Any code or blog written by Adam is worth spending some time on.

It will be interesting to see how the tasks framework develops and expands. I am sad to see the great Django-Q2 lumped in with the awful Celery though.

Celery is the worst background task framework, except for all the others.

There are bugs and issues, but because so many people are using it, you’re rarely the first to stumble upon a problem. We processed double-digit millions of messages daily with Celery + RabbitMQ without major obstacles. Regardless of what people say, it should be your first go-to.

  • Celery has way too much magic crammed into it, it is very annoying to debug, and produces interesting bugs. Celery is/was also a "pickle-first" API and this almost always turns out to be the wrong choice. As a rule of thumb, persisting pickles is a really bad idea. Trying to hide IPC / make-believe that it's not there tends to be a bad idea. Trying to hide interfaces between components tends to be a bad idea. Celery combines all of these bad ideas into one blob. The last time I looked the code was also a huge mess, even for old-guard-pythonic-code standards.

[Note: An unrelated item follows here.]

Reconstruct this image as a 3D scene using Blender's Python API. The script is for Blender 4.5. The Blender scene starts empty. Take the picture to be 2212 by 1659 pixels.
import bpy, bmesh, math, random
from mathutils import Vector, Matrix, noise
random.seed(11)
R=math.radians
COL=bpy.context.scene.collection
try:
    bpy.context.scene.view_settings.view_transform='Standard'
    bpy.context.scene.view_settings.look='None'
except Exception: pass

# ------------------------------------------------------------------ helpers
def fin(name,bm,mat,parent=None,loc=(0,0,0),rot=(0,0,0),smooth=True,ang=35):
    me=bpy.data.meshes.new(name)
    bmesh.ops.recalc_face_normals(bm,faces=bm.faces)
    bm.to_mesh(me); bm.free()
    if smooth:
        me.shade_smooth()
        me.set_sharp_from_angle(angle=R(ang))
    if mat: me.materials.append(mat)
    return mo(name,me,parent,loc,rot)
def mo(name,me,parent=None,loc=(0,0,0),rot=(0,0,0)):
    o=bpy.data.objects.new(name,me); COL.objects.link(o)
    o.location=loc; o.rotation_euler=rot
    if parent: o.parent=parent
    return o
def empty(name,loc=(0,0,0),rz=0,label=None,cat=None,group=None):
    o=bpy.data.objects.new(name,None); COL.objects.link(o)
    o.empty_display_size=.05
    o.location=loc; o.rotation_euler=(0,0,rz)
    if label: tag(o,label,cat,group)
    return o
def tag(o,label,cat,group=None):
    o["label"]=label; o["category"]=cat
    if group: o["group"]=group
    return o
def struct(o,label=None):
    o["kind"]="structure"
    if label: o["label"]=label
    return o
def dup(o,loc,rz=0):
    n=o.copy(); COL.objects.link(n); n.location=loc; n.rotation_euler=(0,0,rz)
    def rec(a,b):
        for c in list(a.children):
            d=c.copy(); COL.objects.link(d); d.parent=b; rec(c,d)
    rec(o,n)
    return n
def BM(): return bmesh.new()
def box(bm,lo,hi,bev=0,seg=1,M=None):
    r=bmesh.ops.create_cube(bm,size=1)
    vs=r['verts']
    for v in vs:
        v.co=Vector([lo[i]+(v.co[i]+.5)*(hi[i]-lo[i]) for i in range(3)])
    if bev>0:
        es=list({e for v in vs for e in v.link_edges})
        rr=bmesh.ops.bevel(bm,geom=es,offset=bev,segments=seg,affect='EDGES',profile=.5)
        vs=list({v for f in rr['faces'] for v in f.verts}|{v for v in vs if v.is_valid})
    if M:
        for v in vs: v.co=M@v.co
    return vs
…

  • I think Celery has a lot of magic happening under it. When the abstractions are so high, it's important they never leak and you don't see anything below the turtles you are supposed to see.

    I often prefer designing around explicit queues and building workers/dispatchers. One queuing system I miss is the old Google App Engine one - you set up the queue, the URL it calls with the payload (in your own app), the rate it should use, and that's it.

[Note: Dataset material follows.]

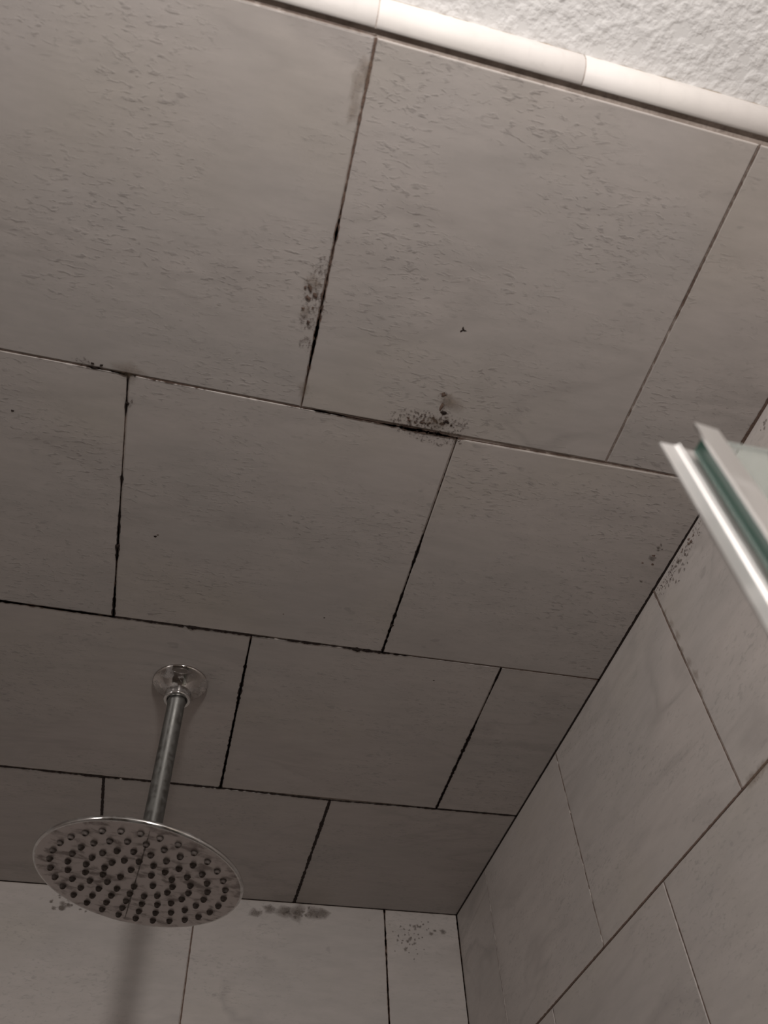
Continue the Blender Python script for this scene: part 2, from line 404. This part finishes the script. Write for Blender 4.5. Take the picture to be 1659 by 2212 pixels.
# C1, C2
C((-1.4026, -1.967), (-1.4007, -0.972), [(0, .8), (.12, .7), (.18, 1.6), (.33, 2.0), (.5, 1.2), (.65, 1.5), (.8, 1.5), (1, 2.0)], 21, 2, jit=.4)
C((-1.4026, -1.967), (-1.4007, -0.972), [(0, .8), (1, 1.0)], 22, 3, jit=.2)
C((-0.4176, -1.974), (-0.4, -0.977), [(0, 1.2), (.06, 1.4), (.1, .7), (.3, .3), (.37, 1.4), (.48, 2.3), (.6, 1.8), (.7, 1.9), (.85, 1.7), (1, 1.8)], 23, 2, jit=.4)
C((-0.4176, -1.974), (-0.4, -0.977), [(0, .5), (1, .7)], 24, 3, jit=.2)
# row 3
C((-2.5, -0.974), (-1.904, -0.968), [(0, 1.7), (.4, 1.3), (1, 1.9)], 25, 2, jit=.4)
C((-1.904, -0.968), (-1.4007, -0.972), [(0, 1.9), (.5, 1.6), (1, 2.0)], 26, 2, jit=.45)
C((-1.4007, -0.972), (-0.9012, -0.9631), [(0, 1.6), (.4, 1.3), (.7, 1.6), (1, 1.8)], 27, 2, jit=.45)
C((-0.9012, -0.9631), (-0.4, -0.977), [(0, 1.6), (.3, 1.2), (1, 1.6)], 28, 2, jit=.4)
C((-0.4, -0.977), (0, -0.9842), [(0, 1.5), (1, 1.6)], 29, 2, jit=.25)
# D joints
C((-1.9037, -0.968), (-1.9, 0), [(0, 1.9), (1, 1.9)], 30, 2, jit=.25)
C((-0.9012, -0.963), (-0.9004, 0), [(0, 1.8), (.15, 2.1), (.24, 2.8), (.35, 1.9), (.7, 2.1), (.8, 2.6), (1, 2.4)], 31, 2, jit=.35)
# back and right corners of the ceiling
C((-2.6, -0.002), (0, -0.002), [(0, 1.5), (1, 1.5)], 32, 2, jit=.25)
C((-0.002, 0), (-0.002, -1.0), [(0, 1.7), (1, 1.4)], 33, 2, jit=.2)
C((-0.002, -1.0), (-0.002, -2.84), [(0, 1.4), (.5, 1.6), (.7, 2.1), (.85, 1.9), (1, 1.2)], 34, 2, jit=.2)
C((-0.003, -2.84), (-0.003, -3.97), [(0, 1.0), (.3, 2.1), (1, 2.1)], 35, 3, jit=.2)
C((-5.9, -3.9665), (-1.4, -3.9645), [(0, .2), (1, .3)], 36, 3)
# grease-like mould patch above the dark joint, and the small marks
S = lambda *a, **k: speck(bm, CEIL, *a, **k)
S(-0.960, -3.005, 11, 40, 6, asp=1.7, ang=.2); S(-1.05, -3.0, 10, 41, 6, asp=1.8, ang=-.1); S(-0.97, -2.955, 11, 42, 6, asp=2.2, ang=.1); S(-0.955, -3.02, 8, 39, 6, h=.0003, asp=1.2)
S(-0.985, -3.005, 7, 38, 5, asp=1.4, h=.0004)
cluster(bm, CEIL, -0.960, -3.008, .035, .018, 9, .8, 1.9, 43, 2, 1.6, .2, h=.0004)
cluster(bm, CEIL, -1.045, -2.998, .05, .012, 8, .6, 1.3, 49, 3, 1.8, .1, h=.0004)
S(-0.972, -3.045, 2.6, 44, 2, asp=1.7, h=.0004); S(-0.978, -3.062, 5.0, 45, 6, asp=.7, h=.0003)
S(-0.982, -3.062, 4.6, 37, 3, asp=.35, h=.0003); S(-0.986, -3.100, 4.2, 36, 6, asp=1.0, h=.0004); S(-0.988, -3.103, 2.4, 46, 3, asp=1.1)
S(-0.988, -3.104, 1.1, 46, 5, h=.0006)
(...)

I tried django-q and I thought it was pretty terrible. The worst was that I couldn't get it to stop retrying stuff that was broken. Sometimes you ship code that does something unexpected, and being able to stop something fast is critical imo.

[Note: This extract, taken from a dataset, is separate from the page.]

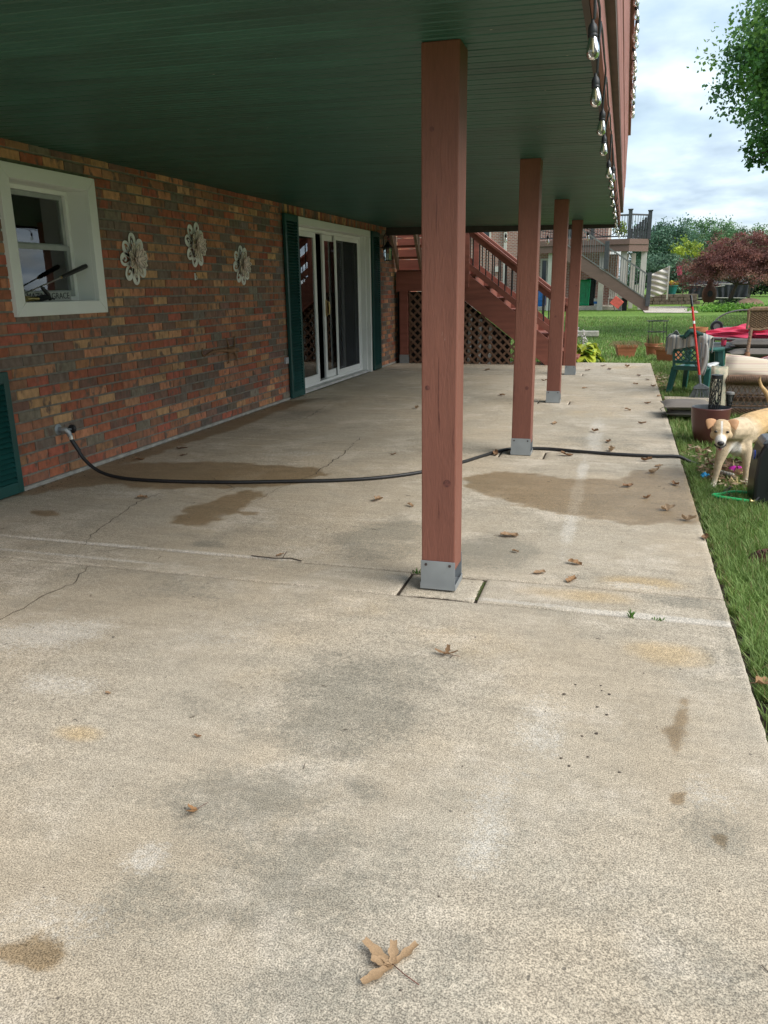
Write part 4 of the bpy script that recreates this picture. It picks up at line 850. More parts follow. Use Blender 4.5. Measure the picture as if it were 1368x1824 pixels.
LT = [(.33, .21, .12), (.22, .12, .06), (.26, .14, .065), (.38, .27, .17), (.17, .10, .065), (.30, .17, .08)]
LM = [leafmesh(i, LT[i % 6], .45 + .22 * (i % 4)) for i in range(8)]
LLAB = {(-.14, 3.46): 'brown oak leaf on the concrete behind the joint, nearer the lawn than the first post', (-.28, 3.3): 'thin curled leaf just behind the joint right of the first post', (.09, 4.98): 'dark leaf lying in the middle of the right wet stain', (.46, 3.99): 'tan leaf hanging over the patio edge between the wet stain and the joint',
    (-1.33, 4.31): 'brown leaf on the pale concrete left of the first post', (-1.11, 4.23): 'small leaf close behind the first post on its left', (-3.31, 5.45): 'dark leaf near the brick wall beyond the tap', (-3.16, 5.22): 'second dark leaf from the brick wall beyond the tap', (-2.74, 4.02): 'small leaf caught in the long crack left of the hose',
    (-.54, 7.25): 'brown leaf just beyond the second post on the open concrete', (-1.28, 9.06): 'lone leaf on the concrete left of the third post', (-.34, 5.85): 'brown leaf in front of the hose beside the second post', (-.02, 6.09): 'large brown leaf touching the back of the hose', (-.42, 3.56): 'pale small leaf between the largest leaf and the joint',
    (.2, 4.72): 'small tan leaf above the pale cupped one on the wet stain', (-.85, 5.75): 'curled leaf against the hose at the left of the second post', (-1.48, 1.88): 'tiny reddish leaf fragment in the left foreground', (-1.08, 1.73): 'tiny dark leaf fragment in the foreground left of the grey stains'}
def leaf(x, y, size, rot, mi, label=None, tilt=(0, 0), z=.004):
    label = label or LLAB.get((x, y)); size *= .72
    o = link(bpy.data.objects.new('dry_leaf', LM[mi])); o.location = (x, y, z); o.rotation_euler = (tilt[0], tilt[1], rot); o.scale = (size, size, size * .8)
    if label: props(o, label, 'leaf')
    else: props(o, 'curled brown oak leaf among those scattered over the patio concrete', 'leaf', 'dry oak leaves scattered on the patio')
# big foreground leaf: three long lobes
def lobed(name, loc, size, rot, label, tint, lobes):
    b = MB(); b.tint = tint
    for ang, L_, w, lift in lobes:
        ca, sa = math.cos(ang), math.sin(ang); V = []
        for i in range(9):
            u = i / 8; ww = w * (.55 + .45 * math.sin(u * 2.6)) * (1 if u < .95 else .6) + (.03 * math.sin(u * 14))
            for s_ in (-1, 0, 1): V.append((u * L_ * ca - s_ * ww * sa, u * L_ * sa + s_ * ww * ca, .03 + lift * u * u + .05 * abs(s_)))
        b.add(V, [(i * 3 + j, i * 3 + j + 1, (i + 1) * 3 + j + 1, (i + 1) * 3 + j) for i in range(8) for j in range(2)])
    b.tint = (.17, .07, .05); b.tube([(0, 0, .05), (.4, -.12, .04), (.85, -.2, .02)], .014, 5)
    m = b.mesh(name, M_LEAF, smooth=True, angle=180); o = link(bpy.data.objects.new(name, m)); o.location = loc; o.scale = (size,) * 3; o.rotation_euler = (0, 0, rot); props(o, label, 'leaf')
lobed('dry_leaf', (-.335, 1.128, .003), .074, R(-13), 'large light brown oak leaf with a thin stem, lowest in the picture', (.36, .235, .13), [(R(170), .95, .13, .18), (R(70), .85, .11, .1), (R(-112), .95, .14, .05), (R(115), .5, .12, .25), (R(200), .55, .13, .1)])
lobed('dry_leaf', (-.92, 1.44, .003), .040, R(80), 'small folded orange-brown leaf lying on the dark grey stain of the foreground', (.30, .16, .07), [(R(180), .9, .2, .5), (R(120), .5, .15, .3)])
lobed('dry_leaf', (-.51, 2.42, .003), .058, R(5), 'dark brown oak leaf on the concrete just in front of the nearest post', (.24, .14, .07), [(R(175), .7, .13, .2), (R(-10), .7, .12, .3), (R(75), .4, .14, .4), (R(-110), .4, .12, .2)])
leaf(-.48, 3.8, .13, .2, 0, 'largest brown leaf on the concrete right of the nearest post'); leaf(.30, 4.49, .10, .3, 3, 'pale cupped leaf on the wet brown stain', tilt=(.5, 0))
leaf(.40, 4.30, .10, -.3, 3, 'pale tan leaf at the patio edge by the lawn, beside the wet stain'); leaf(.50, 2.52, .11, .9, 5, 'pale curled leaf lying in the soil gap at the patio edge, lower right', tilt=(.3, .3), z=-.02)
rl_ = random.Random(9)
for i, (x, y, s_) in enumerate([(-.14, 3.46, .09), (-.14, 3.24, .09), (-.28, 3.3, .08), (-.42, 3.56, .05), (.09, 4.98, .1), (.46, 3.99, .09), (-1.33, 4.31, .11), (-1.11, 4.23, .07), (-.54, 7.25, .11), (-.17, 6.89, .1),
        (-.05, 6.45, .1), (-.02, 6.09, .12), (-.34, 5.85, .12), (.22, 5.78, .1), (.26, 5.41, .1), (.2, 4.72, .07), (-3.31, 5.45, .12), (-3.16, 5.22, .08), (-2.74, 4.02, .09), (-1.49, 3.24, .06), (.22, 7.4, .1), (-1.28, 9.06, .13),
        (-1.48, 1.88, .03), (-1.08, 1.73, .03), (.38, 5.1, .1), (.30, 5.62, .08), (-.85, 5.75, .1), (.3, 8.7, .1), (.1, 8.2, .09), (.4, 10.2, .1), (.35, 10.9, .1), (.25, 11.4, .12), (-.4, 9.9, .1), (-.15, 12.2, .14), (.1, 12.6, .14), (-.25, 12.7, .12),
        (-1.9, 11.8, .12), (-2.6, 10.9, .1), (-.95, 10.6, .1), (-3.4, 5.0, .09), (-2.0, 7.9, .1), (.44, 9.3, .08), (-.45, 12.0, .12), (.2, 10.4, .09), (-1.6, 5.6, .06)]):
    leaf(x, y, s_, rl_.uniform(0, 6.28), rl_.randrange(8), tilt=(rl_.uniform(-.15, .15), rl_.uniform(-.15, .15)))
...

Fundamentally I think the entire idea behind celery and django-q is mostly misguided. People normally actually need a good scheduler and a bring-your-own queue in tables that you poll. I wrote Urd to cover my use cases and it's been rock solid.

I've been using Celery for years. What is the major issues you have with it and how does Django Q2 help?

I also use Kafka on other tech stacks but that's another level completely and use case.

Why is celery awful?

I’m currently stuck with the tech debt of Celery myself. I understand that! Does Django Tasks support async functions?

I'm of the opinion that django task apps should only support a single backend. For example, django-rq for redis only. There's too many differences in backends to make a good app that can handle multiple. That said, I've only used celery in production before, and I'm willing to change my mind.